Another motivation for going to school on Friday was because I knew that I would not be able to go to the awesome dinner/game night Sue had invited me to if I didn’t go to school (yes, I make myself go by that school rule: “You can’t do after-school activities unless you go to class!”). And by the end of the teaching day, I definitely felt tired but pumped and ready to enjoy myself (and have social interactions again!). She invited the quartet and Lorrie as well, and any friends or significant others who wanted to join! We had a blast, and the food was delicious. It was so wonderful to just walk into her house and sit down at the table for food like old times. My throat started to really agitate me, though, and after four cups of tea, it still burned to swallow. I was grateful the night ended early and enjoyed getting 11 hours of sleep Friday night!

Shopping at Fred Meyer night with my church friend, Holly!
Saturday was a productive one, which we all know I love! I got a lot of homework done and cleaned (one of my favorite hobbies), did laundry, and watched some Sherlock with Rob (Koren and Rob are my super awesome landlords) as I “read” my textbook (which I later discovered was the wrong reading. We can obviously tell how carefully I was paying attention!). And Saturday night had two big events I had been looking forward to all week, and I wasn’t sure if I was going to be able to be well enough to go to them until Saturday morning: it was Inside Out and FRED MEYER NIGHT. UAS was showing “Inside Out”, a fantastic Pixar movie I still hadn’t seen, accompanied by a $5 dinner and the possibility of prizes. So I decided I was up for the adventure and learned how to take the bus to campus (which just entailed finding the bus stop) and saw the movie. And guess what?? I won a prize, too! I won a portable UAS iPhone charger!!! Woo hoo! And then I hung around campus with some church friends until Fred Meyer opened at midnight for an annual event called College Night for all UAS students. Students lined up outside Fred Meyer’s doors at 11:15 (was I one of them? Heck to the yes!), hoping to be one of the first 100 there so they could receive a complimentary goodie bag (was I one of those blessed goodie bag receivers?! OH YEAH.), ready with their lists and coupons and selfie sticks (oh wait- that was just me…). And once the doors opened, we all excitedly ran through the store, shocked by the fantastic deals and the poor quality of the new “Greek Gyro” Lay’s chips and the corndogs that were being given out. But not only did I have a blast, I got some great deals! And there were some main things I really wanted to get, including a floor lamp (check!), groceries (definitely check!), and a toothbrush (not as exciting, but check!). I also found a beautiful sweater and some nice candles, so that was an added bonus! It was a fantastic, glorious night. Except that because I was out until 2:30am and had been talking over the loud DJ music in the store, I lost my voice.

I lost my voice in Fred Meyer and cannot find it. And now I sound like a husky man (not the attractive kind). When I laugh, it sounds like an odd bird call. And when I sing, nothing comes out. So teaching tomorrow should be interesting for me and entertaining for the students!
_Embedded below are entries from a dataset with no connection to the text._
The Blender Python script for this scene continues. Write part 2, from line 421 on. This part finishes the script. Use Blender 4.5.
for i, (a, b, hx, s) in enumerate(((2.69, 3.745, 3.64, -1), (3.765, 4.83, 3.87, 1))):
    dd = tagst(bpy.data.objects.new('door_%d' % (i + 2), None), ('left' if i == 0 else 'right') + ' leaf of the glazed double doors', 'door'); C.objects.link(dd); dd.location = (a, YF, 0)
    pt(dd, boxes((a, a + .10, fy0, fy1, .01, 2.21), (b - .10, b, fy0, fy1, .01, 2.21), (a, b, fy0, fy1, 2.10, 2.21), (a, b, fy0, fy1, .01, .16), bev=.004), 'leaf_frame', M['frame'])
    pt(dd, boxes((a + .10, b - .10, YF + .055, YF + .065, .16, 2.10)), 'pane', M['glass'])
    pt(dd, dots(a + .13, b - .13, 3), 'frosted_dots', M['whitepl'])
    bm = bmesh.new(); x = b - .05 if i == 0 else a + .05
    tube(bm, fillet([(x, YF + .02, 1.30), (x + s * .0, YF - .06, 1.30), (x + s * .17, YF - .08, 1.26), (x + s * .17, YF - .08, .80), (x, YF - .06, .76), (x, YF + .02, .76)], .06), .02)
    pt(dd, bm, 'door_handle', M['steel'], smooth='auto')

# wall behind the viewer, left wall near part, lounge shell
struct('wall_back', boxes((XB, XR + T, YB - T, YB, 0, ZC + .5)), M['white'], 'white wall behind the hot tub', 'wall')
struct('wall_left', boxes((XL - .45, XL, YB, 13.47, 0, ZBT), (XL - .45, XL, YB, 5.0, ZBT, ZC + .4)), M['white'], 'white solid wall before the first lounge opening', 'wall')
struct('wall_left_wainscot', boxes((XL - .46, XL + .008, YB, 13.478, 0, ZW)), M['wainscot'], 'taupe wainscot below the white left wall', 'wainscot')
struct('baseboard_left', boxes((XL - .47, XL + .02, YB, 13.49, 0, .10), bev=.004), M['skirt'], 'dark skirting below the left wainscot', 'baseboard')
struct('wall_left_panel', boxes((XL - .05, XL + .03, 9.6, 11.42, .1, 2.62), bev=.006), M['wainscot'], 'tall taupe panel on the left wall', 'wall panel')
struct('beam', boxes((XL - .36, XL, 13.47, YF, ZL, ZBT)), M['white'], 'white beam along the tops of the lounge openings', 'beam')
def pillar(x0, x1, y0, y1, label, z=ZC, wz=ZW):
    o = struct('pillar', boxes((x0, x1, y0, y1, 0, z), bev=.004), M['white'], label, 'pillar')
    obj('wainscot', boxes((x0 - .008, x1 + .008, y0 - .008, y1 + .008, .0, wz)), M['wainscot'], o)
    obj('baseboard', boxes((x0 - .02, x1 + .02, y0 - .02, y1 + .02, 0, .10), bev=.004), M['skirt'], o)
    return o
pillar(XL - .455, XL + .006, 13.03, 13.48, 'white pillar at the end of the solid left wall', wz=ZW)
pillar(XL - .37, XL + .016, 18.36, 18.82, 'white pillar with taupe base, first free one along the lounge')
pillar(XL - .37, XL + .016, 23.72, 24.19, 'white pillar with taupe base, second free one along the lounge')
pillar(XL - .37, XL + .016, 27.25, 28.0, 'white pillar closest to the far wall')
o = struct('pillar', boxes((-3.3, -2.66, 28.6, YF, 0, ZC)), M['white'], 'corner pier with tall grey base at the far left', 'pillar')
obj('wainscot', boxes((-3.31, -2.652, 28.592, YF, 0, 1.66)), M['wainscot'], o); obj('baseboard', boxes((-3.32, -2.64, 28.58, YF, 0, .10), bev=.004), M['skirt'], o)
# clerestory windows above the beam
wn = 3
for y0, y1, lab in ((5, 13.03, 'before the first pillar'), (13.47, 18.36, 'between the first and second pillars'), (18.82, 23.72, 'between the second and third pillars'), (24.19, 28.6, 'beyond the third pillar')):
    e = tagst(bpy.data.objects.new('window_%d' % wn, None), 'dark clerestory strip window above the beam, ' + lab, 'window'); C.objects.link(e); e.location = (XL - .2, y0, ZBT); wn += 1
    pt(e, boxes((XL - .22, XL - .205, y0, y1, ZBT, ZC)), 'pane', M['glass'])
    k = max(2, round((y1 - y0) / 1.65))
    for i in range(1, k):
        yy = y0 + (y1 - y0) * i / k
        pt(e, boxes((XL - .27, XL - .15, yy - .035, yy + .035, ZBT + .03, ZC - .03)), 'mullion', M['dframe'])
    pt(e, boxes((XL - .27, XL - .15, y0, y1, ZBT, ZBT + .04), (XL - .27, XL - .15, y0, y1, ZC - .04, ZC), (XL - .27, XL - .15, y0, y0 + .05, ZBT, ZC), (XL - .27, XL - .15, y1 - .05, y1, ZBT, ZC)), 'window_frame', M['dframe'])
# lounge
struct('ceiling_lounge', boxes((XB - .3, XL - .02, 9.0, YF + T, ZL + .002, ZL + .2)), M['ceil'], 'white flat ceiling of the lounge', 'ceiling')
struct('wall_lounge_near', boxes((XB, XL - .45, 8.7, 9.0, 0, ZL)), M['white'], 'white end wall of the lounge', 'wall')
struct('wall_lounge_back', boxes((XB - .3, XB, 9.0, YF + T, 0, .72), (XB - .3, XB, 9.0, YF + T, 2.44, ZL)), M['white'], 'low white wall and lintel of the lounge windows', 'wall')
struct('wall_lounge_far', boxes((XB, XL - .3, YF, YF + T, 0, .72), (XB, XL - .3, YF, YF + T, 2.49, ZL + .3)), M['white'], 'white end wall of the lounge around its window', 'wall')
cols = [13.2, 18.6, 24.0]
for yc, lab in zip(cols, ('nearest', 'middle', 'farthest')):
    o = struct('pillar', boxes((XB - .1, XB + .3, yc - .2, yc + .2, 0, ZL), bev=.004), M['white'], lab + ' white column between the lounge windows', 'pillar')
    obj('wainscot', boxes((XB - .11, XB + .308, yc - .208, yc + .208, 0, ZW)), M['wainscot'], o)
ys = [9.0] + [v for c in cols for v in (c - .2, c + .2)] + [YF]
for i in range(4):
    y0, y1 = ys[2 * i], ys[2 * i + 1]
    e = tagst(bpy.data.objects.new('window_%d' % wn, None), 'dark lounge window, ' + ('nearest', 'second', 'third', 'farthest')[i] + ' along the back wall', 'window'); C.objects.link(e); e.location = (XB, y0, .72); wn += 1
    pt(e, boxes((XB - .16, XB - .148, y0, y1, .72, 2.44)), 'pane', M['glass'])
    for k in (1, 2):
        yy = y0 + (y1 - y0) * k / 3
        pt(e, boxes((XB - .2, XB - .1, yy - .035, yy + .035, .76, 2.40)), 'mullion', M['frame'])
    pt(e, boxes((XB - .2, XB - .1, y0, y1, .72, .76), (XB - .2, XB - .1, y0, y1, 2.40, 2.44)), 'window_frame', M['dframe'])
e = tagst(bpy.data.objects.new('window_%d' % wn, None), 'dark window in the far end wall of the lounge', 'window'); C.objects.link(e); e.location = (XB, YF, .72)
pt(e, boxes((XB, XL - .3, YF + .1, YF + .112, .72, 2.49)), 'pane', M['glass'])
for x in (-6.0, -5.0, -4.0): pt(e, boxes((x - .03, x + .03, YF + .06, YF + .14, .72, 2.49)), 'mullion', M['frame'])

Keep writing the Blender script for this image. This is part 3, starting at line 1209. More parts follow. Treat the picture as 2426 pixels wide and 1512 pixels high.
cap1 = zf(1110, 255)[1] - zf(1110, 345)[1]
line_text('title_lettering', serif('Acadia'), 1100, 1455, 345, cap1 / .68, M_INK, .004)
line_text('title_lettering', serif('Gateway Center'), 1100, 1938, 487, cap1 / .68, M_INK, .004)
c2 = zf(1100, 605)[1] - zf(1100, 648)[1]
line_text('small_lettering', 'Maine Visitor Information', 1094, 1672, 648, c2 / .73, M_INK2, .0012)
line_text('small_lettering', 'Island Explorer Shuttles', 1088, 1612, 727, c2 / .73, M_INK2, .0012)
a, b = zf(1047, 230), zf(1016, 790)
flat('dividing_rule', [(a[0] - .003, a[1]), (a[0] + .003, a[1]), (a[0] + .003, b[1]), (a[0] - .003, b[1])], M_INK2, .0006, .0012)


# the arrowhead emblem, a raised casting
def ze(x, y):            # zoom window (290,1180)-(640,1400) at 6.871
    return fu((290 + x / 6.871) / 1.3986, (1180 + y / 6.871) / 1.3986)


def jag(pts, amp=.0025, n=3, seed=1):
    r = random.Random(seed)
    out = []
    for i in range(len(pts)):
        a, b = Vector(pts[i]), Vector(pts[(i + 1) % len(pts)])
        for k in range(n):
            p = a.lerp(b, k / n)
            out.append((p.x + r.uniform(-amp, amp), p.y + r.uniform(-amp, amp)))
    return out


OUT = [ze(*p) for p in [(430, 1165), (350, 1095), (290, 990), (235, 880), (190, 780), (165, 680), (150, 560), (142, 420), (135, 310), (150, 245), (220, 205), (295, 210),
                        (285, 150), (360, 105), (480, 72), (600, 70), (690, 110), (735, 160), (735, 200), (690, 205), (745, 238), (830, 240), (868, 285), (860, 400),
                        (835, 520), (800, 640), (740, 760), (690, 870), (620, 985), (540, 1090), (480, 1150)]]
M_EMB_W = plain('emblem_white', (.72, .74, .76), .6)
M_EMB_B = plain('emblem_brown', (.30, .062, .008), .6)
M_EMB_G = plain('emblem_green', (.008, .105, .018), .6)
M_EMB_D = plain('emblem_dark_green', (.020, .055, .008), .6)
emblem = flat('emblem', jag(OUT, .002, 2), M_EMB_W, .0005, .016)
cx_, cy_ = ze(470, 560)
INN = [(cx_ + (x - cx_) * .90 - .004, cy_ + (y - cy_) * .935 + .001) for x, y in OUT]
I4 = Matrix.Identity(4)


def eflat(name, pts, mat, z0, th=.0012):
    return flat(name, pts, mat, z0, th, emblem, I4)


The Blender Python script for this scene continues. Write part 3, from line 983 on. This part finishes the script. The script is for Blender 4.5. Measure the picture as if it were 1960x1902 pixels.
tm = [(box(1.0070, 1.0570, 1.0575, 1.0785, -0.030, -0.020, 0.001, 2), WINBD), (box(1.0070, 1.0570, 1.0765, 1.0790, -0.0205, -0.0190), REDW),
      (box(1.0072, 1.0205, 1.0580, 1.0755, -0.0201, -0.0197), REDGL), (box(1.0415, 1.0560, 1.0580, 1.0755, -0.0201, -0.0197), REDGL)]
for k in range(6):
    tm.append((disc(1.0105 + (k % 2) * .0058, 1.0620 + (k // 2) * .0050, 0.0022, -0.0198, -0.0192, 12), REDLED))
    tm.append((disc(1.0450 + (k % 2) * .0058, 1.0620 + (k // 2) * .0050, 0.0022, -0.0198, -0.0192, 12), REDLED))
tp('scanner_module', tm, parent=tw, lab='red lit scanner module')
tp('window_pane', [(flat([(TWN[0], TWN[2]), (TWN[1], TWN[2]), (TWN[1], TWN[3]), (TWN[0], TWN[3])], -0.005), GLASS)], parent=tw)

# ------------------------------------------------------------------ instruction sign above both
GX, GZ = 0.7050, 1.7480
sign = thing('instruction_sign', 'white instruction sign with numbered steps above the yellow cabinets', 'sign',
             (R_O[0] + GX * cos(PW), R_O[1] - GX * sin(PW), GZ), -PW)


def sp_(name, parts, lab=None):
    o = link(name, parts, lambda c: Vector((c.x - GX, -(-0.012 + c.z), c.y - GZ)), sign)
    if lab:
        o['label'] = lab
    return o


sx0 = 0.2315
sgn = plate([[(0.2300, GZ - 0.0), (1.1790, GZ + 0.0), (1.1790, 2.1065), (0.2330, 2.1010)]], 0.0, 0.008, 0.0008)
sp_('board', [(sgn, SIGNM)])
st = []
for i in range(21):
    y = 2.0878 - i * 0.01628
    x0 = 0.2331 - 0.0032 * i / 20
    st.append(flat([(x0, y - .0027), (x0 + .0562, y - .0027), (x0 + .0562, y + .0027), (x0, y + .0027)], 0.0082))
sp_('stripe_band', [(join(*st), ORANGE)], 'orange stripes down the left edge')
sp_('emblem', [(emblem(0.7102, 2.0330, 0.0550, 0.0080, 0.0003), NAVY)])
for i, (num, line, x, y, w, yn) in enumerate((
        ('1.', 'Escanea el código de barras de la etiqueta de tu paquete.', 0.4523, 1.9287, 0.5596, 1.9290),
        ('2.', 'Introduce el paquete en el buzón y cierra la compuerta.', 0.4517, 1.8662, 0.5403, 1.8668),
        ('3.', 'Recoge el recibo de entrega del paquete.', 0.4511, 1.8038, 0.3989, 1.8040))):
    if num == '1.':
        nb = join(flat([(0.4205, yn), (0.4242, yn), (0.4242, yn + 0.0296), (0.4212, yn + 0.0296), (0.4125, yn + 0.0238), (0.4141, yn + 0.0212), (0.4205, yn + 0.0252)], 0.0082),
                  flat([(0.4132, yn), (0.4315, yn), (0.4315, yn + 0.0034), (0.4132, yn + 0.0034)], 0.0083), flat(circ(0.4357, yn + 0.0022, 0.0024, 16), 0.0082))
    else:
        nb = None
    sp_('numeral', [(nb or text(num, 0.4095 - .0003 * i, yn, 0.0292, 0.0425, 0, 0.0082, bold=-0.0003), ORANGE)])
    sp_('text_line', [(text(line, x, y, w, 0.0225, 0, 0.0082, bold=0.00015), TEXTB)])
Especially because Sophia and I might be leading the high school orchestra rehearsal tomorrow morning. But the beautiful thing about blogs, besides being able to write whatever I want and make my life sound as cool as possible, is you can’t hear my husky man voice. Hopefully, you are hearing something more pleasant- perhaps a screeching violin or someone belching the alphabet (what can I say? Elementary school students definitely find that enjoyable!). Or maybe that’s just what I hear because that’s my life right now. :)

So I am eager to get back to school this week and am hoping that by Friday, I will feel completely healed! I also really don’t want to figure out the whole healthcare system anytime soon, so that’s another incentive to keep chugging tea and sleeping. And my main goal of the week: DON’T GET LICE.